[Rows from a 3D scene dataset]
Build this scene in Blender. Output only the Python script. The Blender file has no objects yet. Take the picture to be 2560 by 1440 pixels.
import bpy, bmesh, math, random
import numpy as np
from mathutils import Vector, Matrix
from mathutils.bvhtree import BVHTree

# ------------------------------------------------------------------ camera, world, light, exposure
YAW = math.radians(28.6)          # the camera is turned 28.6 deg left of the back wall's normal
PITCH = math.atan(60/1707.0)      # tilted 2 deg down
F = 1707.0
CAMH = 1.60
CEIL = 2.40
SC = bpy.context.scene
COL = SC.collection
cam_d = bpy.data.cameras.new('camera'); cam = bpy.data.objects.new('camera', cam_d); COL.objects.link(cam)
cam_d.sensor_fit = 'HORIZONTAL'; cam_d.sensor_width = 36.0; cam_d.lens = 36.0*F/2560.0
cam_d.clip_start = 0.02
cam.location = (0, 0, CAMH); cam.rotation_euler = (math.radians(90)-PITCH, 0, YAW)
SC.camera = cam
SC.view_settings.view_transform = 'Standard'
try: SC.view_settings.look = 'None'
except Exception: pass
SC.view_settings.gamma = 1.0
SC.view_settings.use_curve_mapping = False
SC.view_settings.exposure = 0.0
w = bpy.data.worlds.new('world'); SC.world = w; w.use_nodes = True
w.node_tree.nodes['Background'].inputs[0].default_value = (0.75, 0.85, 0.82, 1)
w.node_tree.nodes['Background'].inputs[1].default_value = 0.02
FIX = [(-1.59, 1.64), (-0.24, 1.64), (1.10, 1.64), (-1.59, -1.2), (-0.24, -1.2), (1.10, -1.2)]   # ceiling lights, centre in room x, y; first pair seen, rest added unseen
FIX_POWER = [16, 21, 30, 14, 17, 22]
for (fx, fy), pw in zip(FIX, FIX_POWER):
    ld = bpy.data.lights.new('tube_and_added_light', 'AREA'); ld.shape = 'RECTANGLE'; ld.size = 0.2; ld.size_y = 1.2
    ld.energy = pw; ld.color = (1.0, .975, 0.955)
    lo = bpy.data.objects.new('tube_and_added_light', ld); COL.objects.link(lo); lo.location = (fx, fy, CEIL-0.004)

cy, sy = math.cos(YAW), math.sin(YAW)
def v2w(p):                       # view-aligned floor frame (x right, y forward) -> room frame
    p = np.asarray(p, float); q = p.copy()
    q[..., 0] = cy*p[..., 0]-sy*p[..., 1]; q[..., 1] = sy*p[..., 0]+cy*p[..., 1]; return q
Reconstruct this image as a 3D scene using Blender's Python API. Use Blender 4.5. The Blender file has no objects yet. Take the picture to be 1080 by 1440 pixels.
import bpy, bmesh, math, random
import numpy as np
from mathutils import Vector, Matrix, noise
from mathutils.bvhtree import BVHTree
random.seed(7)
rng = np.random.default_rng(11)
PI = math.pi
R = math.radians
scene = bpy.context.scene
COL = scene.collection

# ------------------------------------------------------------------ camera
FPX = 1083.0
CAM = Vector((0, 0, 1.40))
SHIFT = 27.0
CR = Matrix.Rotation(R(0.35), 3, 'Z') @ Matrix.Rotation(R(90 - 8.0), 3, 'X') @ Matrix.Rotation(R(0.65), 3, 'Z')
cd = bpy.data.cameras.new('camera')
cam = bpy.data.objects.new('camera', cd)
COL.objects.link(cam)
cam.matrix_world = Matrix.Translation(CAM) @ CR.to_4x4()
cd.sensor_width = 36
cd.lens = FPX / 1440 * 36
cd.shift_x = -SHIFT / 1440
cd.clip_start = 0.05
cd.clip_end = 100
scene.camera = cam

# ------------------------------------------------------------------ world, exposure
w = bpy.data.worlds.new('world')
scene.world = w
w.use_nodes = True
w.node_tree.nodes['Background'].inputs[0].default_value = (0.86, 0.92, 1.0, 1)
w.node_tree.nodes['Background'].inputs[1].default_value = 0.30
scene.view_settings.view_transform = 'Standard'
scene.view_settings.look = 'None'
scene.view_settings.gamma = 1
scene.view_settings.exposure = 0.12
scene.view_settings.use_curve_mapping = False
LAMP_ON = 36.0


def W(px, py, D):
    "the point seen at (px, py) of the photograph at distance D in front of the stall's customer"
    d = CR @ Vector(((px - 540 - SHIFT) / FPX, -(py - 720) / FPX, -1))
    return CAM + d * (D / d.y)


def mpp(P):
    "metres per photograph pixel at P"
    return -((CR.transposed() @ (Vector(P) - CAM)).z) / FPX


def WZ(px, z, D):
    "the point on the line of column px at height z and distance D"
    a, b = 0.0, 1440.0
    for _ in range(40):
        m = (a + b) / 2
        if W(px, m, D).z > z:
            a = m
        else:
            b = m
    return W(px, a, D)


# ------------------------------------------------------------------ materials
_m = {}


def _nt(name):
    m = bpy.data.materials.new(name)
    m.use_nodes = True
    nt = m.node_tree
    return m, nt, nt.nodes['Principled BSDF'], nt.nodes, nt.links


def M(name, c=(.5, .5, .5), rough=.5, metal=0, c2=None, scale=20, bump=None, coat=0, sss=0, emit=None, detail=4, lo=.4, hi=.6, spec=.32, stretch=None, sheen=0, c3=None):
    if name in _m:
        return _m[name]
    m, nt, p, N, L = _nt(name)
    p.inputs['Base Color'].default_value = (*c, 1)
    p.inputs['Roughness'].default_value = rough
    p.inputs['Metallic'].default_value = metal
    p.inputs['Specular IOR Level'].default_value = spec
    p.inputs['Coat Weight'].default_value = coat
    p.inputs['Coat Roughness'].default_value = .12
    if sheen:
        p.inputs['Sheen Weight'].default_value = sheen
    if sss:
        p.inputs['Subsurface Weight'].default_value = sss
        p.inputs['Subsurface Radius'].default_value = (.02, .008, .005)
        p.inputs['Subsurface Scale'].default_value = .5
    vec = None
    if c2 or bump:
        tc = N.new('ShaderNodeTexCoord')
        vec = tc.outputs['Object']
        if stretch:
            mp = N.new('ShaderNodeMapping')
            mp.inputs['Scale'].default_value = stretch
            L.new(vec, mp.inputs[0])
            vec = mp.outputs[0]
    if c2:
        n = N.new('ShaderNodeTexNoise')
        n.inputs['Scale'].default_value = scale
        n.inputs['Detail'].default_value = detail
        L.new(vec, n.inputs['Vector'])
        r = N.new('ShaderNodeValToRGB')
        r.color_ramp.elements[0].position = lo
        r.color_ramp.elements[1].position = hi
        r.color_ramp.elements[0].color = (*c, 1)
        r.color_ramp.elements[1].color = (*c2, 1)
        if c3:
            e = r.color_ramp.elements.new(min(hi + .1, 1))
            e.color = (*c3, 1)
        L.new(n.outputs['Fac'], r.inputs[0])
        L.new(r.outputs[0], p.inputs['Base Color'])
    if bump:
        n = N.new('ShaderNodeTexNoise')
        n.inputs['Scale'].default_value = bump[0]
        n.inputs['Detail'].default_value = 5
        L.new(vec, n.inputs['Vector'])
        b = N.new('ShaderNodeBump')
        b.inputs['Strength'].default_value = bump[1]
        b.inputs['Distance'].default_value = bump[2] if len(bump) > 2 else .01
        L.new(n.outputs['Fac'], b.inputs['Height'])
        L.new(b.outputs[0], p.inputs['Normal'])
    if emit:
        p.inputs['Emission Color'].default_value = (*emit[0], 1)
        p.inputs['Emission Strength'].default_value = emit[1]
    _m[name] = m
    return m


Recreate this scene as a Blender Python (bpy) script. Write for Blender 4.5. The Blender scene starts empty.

Stated problem - Type out the entries again, word for word.

Full solution -
Build this scene in Blender. Output only the Python script. The Blender file has no objects yet. Take the picture to be 2560 by 1440 pixels.
import bpy, bmesh, math, random
import numpy as np
from mathutils import Vector, Matrix
from mathutils.bvhtree import BVHTree

# ------------------------------------------------------------------ camera, world, light, exposure
YAW = math.radians(28.6)          # the camera is turned 28.6 deg left of the back wall's normal
PITCH = math.atan(60/1707.0)      # tilted 2 deg down
F = 1707.0
CAMH = 1.60
CEIL = 2.40
SC = bpy.context.scene
COL = SC.collection
cam_d = bpy.data.cameras.new('camera'); cam = bpy.data.objects.new('camera', cam_d); COL.objects.link(cam)
cam_d.sensor_fit = 'HORIZONTAL'; cam_d.sensor_width = 36.0; cam_d.lens = 36.0*F/2560.0
cam_d.clip_start = 0.02
cam.location = (0, 0, CAMH); cam.rotation_euler = (math.radians(90)-PITCH, 0, YAW)
SC.camera = cam
SC.view_settings.view_transform = 'Standard'
try: SC.view_settings.look = 'None'
except Exception: pass
SC.view_settings.gamma = 1.0
SC.view_settings.use_curve_mapping = False
SC.view_settings.exposure = 0.0
w = bpy.data.worlds.new('world'); SC.world = w; w.use_nodes = True
w.node_tree.nodes['Background'].inputs[0].default_value = (0.75, 0.85, 0.82, 1)
w.node_tree.nodes['Background'].inputs[1].default_value = 0.02
FIX = [(-1.59, 1.64), (-0.24, 1.64), (1.10, 1.64), (-1.59, -1.2), (-0.24, -1.2), (1.10, -1.2)]   # ceiling lights, centre in room x, y; first pair seen, rest added unseen
FIX_POWER = [16, 21, 30, 14, 17, 22]
for (fx, fy), pw in zip(FIX, FIX_POWER):
    ld = bpy.data.lights.new('tube_and_added_light', 'AREA'); ld.shape = 'RECTANGLE'; ld.size = 0.2; ld.size_y = 1.2
    ld.energy = pw; ld.color = (1.0, .975, 0.955)
    lo = bpy.data.objects.new('tube_and_added_light', ld); COL.objects.link(lo); lo.location = (fx, fy, CEIL-0.004)

cy, sy = math.cos(YAW), math.sin(YAW)
def v2w(p):                       # view-aligned floor frame (x right, y forward) -> room frame
    p = np.asarray(p, float); q = p.copy()
    q[..., 0] = cy*p[..., 0]-sy*p[..., 1]; q[..., 1] = sy*p[..., 0]+cy*p[..., 1]; return q
Reconstruct this image as a 3D scene using Blender's Python API. Use Blender 4.5. The Blender file has no objects yet. Take the picture to be 1080 by 1440 pixels.
import bpy, bmesh, math, random
import numpy as np
from mathutils import Vector, Matrix, noise
from mathutils.bvhtree import BVHTree
random.seed(7)
rng = np.random.default_rng(11)
PI = math.pi
R = math.radians
scene = bpy.context.scene
COL = scene.collection

# ------------------------------------------------------------------ camera
FPX = 1083.0
CAM = Vector((0, 0, 1.40))
SHIFT = 27.0
CR = Matrix.Rotation(R(0.35), 3, 'Z') @ Matrix.Rotation(R(90 - 8.0), 3, 'X') @ Matrix.Rotation(R(0.65), 3, 'Z')
cd = bpy.data.cameras.new('camera')
cam = bpy.data.objects.new('camera', cd)
COL.objects.link(cam)
cam.matrix_world = Matrix.Translation(CAM) @ CR.to_4x4()
cd.sensor_width = 36
cd.lens = FPX / 1440 * 36
cd.shift_x = -SHIFT / 1440
cd.clip_start = 0.05
cd.clip_end = 100
scene.camera = cam

# ------------------------------------------------------------------ world, exposure
w = bpy.data.worlds.new('world')
scene.world = w
w.use_nodes = True
w.node_tree.nodes['Background'].inputs[0].default_value = (0.86, 0.92, 1.0, 1)
w.node_tree.nodes['Background'].inputs[1].default_value = 0.30
scene.view_settings.view_transform = 'Standard'
scene.view_settings.look = 'None'
scene.view_settings.gamma = 1
scene.view_settings.exposure = 0.12
scene.view_settings.use_curve_mapping = False
LAMP_ON = 36.0


def W(px, py, D):
    "the point seen at (px, py) of the photograph at distance D in front of the stall's customer"
    d = CR @ Vector(((px - 540 - SHIFT) / FPX, -(py - 720) / FPX, -1))
    return CAM + d * (D / d.y)


def mpp(P):
    "metres per photograph pixel at P"
    return -((CR.transposed() @ (Vector(P) - CAM)).z) / FPX


def WZ(px, z, D):
    "the point on the line of column px at height z and distance D"
    a, b = 0.0, 1440.0
    for _ in range(40):
        m = (a + b) / 2
        if W(px, m, D).z > z:
            a = m
        else:
            b = m
    return W(px, a, D)


# ------------------------------------------------------------------ materials
_m = {}


def _nt(name):
    m = bpy.data.materials.new(name)
    m.use_nodes = True
    nt = m.node_tree
    return m, nt, nt.nodes['Principled BSDF'], nt.nodes, nt.links


def M(name, c=(.5, .5, .5), rough=.5, metal=0, c2=None, scale=20, bump=None, coat=0, sss=0, emit=None, detail=4, lo=.4, hi=.6, spec=.32, stretch=None, sheen=0, c3=None):
    if name in _m:
        return _m[name]
    m, nt, p, N, L = _nt(name)
    p.inputs['Base Color'].default_value = (*c, 1)
    p.inputs['Roughness'].default_value = rough
    p.inputs['Metallic'].default_value = metal
    p.inputs['Specular IOR Level'].default_value = spec
    p.inputs['Coat Weight'].default_value = coat
    p.inputs['Coat Roughness'].default_value = .12
    if sheen:
        p.inputs['Sheen Weight'].default_value = sheen
    if sss:
        p.inputs['Subsurface Weight'].default_value = sss
        p.inputs['Subsurface Radius'].default_value = (.02, .008, .005)
        p.inputs['Subsurface Scale'].default_value = .5
    vec = None
    if c2 or bump:
        tc = N.new('ShaderNodeTexCoord')
        vec = tc.outputs['Object']
        if stretch:
            mp = N.new('ShaderNodeMapping')
            mp.inputs['Scale'].default_value = stretch
            L.new(vec, mp.inputs[0])
            vec = mp.outputs[0]
    if c2:
        n = N.new('ShaderNodeTexNoise')
        n.inputs['Scale'].default_value = scale
        n.inputs['Detail'].default_value = detail
        L.new(vec, n.inputs['Vector'])
        r = N.new('ShaderNodeValToRGB')
        r.color_ramp.elements[0].position = lo
        r.color_ramp.elements[1].position = hi
        r.color_ramp.elements[0].color = (*c, 1)
        r.color_ramp.elements[1].color = (*c2, 1)
        if c3:
            e = r.color_ramp.elements.new(min(hi + .1, 1))
            e.color = (*c3, 1)
        L.new(n.outputs['Fac'], r.inputs[0])
        L.new(r.outputs[0], p.inputs['Base Color'])
    if bump:
        n = N.new('ShaderNodeTexNoise')
        n.inputs['Scale'].default_value = bump[0]
        n.inputs['Detail'].default_value = 5
        L.new(vec, n.inputs['Vector'])
        b = N.new('ShaderNodeBump')
        b.inputs['Strength'].default_value = bump[1]
        b.inputs['Distance'].default_value = bump[2] if len(bump) > 2 else .01
        L.new(n.outputs['Fac'], b.inputs['Height'])
        L.new(b.outputs[0], p.inputs['Normal'])
    if emit:
        p.inputs['Emission Color'].default_value = (*emit[0], 1)
        p.inputs['Emission Strength'].default_value = emit[1]
    _m[name] = m
    return m


Recreate this scene as a Blender Python (bpy) script. Write for Blender 4.5. The Blender scene starts empty.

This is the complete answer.